The white sapphire of modern writers is, in all probability, included under the adamas of Pliny; the blue sapphire is the ancient hyacinthus; while the true ruby, the spinel, and certain red garnets were the several varieties of Pliny's carbunculus, under which name the writer included several stones which were perfectly distinct from one another.

In concluding this account of the transparent varieties of corundum mention may be made of the extreme ingenuity with which, in a pale or poor coloured sapphire, the native lapidary in Ceylon will take advantage of the presence of a streak or spot of rich colour. He will so cut the stone as to throw this colour into the entire gem.


Spinel.

No precious stone includes so wide a range of colours as the spinel. Following the order of the rainbow, we have red, orange, green, blue, and violet-coloured spinels; and also those which show the hues known as purple, puce, and indigo. Yellow spinels are not unknown; some are colourless, others black.
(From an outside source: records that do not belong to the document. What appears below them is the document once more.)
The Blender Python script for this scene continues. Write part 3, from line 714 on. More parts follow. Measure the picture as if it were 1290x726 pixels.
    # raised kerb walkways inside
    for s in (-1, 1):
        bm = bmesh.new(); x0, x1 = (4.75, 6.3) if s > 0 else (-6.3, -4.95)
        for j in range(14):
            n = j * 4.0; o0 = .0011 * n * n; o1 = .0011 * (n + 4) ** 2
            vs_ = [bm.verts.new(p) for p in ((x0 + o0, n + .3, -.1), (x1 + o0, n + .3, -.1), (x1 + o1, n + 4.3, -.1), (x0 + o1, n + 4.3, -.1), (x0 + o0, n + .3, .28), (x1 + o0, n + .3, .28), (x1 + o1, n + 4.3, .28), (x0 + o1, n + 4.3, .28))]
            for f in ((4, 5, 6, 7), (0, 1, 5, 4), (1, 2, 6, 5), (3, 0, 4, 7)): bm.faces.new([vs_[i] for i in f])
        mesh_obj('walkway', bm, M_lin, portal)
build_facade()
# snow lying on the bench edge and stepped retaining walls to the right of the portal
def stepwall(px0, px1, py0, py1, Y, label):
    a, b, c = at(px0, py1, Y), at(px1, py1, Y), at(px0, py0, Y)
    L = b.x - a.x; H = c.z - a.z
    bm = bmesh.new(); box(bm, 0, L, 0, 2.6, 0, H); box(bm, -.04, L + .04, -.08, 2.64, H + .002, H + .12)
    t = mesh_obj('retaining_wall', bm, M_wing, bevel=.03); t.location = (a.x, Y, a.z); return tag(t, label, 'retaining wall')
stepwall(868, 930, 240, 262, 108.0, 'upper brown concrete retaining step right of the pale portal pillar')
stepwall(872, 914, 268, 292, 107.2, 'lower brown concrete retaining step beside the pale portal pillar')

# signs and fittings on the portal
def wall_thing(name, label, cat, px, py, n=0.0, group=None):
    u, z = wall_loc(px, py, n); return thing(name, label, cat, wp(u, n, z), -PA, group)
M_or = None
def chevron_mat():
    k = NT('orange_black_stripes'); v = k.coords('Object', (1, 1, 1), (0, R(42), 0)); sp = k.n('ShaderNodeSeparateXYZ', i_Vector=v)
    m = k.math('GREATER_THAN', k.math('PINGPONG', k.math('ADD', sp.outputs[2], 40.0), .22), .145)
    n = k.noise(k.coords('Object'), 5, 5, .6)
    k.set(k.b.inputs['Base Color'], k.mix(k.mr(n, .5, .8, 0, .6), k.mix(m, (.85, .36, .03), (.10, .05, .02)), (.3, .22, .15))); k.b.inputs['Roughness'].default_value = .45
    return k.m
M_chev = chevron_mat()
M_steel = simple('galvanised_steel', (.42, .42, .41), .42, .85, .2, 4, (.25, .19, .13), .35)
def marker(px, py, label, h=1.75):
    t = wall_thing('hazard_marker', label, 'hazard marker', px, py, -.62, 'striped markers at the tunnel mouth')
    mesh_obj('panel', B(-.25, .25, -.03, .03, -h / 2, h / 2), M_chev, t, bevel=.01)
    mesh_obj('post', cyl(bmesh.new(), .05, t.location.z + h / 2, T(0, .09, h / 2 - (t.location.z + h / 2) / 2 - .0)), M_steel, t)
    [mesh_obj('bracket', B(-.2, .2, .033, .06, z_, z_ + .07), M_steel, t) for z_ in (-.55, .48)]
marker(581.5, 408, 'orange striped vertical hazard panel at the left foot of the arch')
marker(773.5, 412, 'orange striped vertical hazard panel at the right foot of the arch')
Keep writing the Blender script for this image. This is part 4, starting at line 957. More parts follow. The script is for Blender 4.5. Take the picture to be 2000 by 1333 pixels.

Another character of importance which enchances the position of the spinel as a gem stone is its hardness, which, though inferior to that of the ruby, is greater than that of the red garnet. But over against these excellences of the spinel must be set the lack of fire, due to its small refractive and dispersive power; and also the somewhat prosaic quality of its colour, attributable in part to the absence of pleochroism. It is perhaps unfortunate for the appreciation of this species of precious stone that its red varieties seem to enter into competition with the incomparable splendour of the ruby, and its blue varieties with the velvety softness of the sapphire.